Joke Hermsen
heeft het in haar essay De melancholie
van de onrust over het begrip ‘nataliteit’ bij Hannah Arendt. We worden de
eerste keer geboren in een bepaald land, met een geslacht, kleur, genetische
code. Die bepalen wat we zijn; het
zijn onveranderlijke kenmerken van onze identiteit. In de overgang van
kindertijd naar volwassenheid leren we dat we sterfelijk zijn. Dat belaadt ons
met melancholie. Deze aandoening hoeft niet per se negatief te zijn. Ze kán verkeerd uitdraaien en recht naar de
psychiatrie leiden, maar dat hoeft niet. Een mens kan een tweede keer geboren
worden. Dat gebeurt wanneer hij zich voor de ander en het andere opent in zijn
sociale en culturele omgeving. (Ik heb Arendt niet gelezen, maar vermoed dat
dit is wat zij Amor Mundi noemt.) Dit
zich openen kan aanleiding geven tot een nieuw begin, dat meteen ook een
verandering van de identiteit inhoudt. Dat proces herhaalt zich voortdurend,
wij bevinden ons in een permanente statu
nascendi, wie gezond is verandert voortdurend. Dat is wie we zijn.
Hermsen:
‘Mensen kunnen hun melancholieke gevoelens van verlies en eenzaamheid opnemen
in een verhaal dat zij aan anderen voorleggen door in de publieke ruimte uiting
te geven aan wie zij zijn. In deze
“tweestemmigheid” ligt de mogelijkheid van het nieuwe besloten, dat wil zeggen
het vermogen van mensen om te veranderen, een nieuwe weg in te slaan, een
nieuwe koers uit te zetten of tot een nieuw inzicht te komen.’ En dan citeert
ze Arendt: ‘”Slechts in de volle beleving van dit vermogen te beginnen, liggen
het geloof en de hoop besloten.”’
Bij het lezen
van deze bladzijden moet ik onwillekeurig denken aan het discours van onze
Vlaamsnationale ‘alliantie’, die het onder het motto ‘de kracht van verandering’

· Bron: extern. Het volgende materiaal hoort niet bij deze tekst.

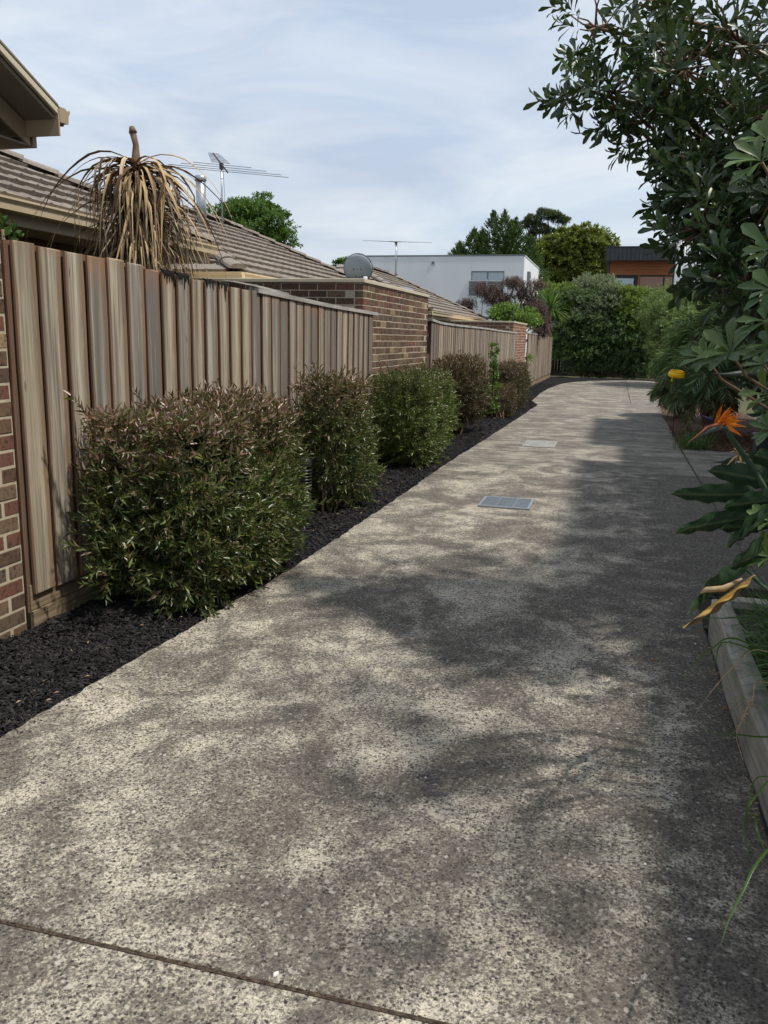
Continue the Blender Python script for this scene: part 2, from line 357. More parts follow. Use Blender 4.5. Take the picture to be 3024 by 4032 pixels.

over ‘identiteit’ heeft, maar tegelijk een uitermate krampachtige, op zichzelf
terugplooiende, polariserende en niet gelukkig makende starheid propageert. En
dan komt het ziektebeeld van een verkeerd ontwikkelde melancholie op de
proppen. Hermsen: ‘We klampen ons vast aan de begrenzingen van huis, tuin en
identiteit, en zijn niet meer geïnteresseerd in de wereld noch in de anderen.
In plaats van een “wie” te worden, hechten we ons aan een of meer van de
feitelijkheden die onze watheid of identiteit bepalen: afkomst, ras, sekse of
religie. Hoe luider de “eigenheid” van het “wat” verkondigd of verdedigd wordt,
hoe kleiner de kans op het nieuwe, op verandering, op wording, en dus hoe
groter de pathologische melancholie of depressiviteit. Maar ook: hoe meer
mensen zich als een vertegenwoordiger van een bepaalde, vaststaande identiteit
gaan opstellen, hoe minder ze zich met anderen kunnen verbinden.’
De kracht van
verandering? Ja, deze die van een gezond persoon een ziek mens maakt.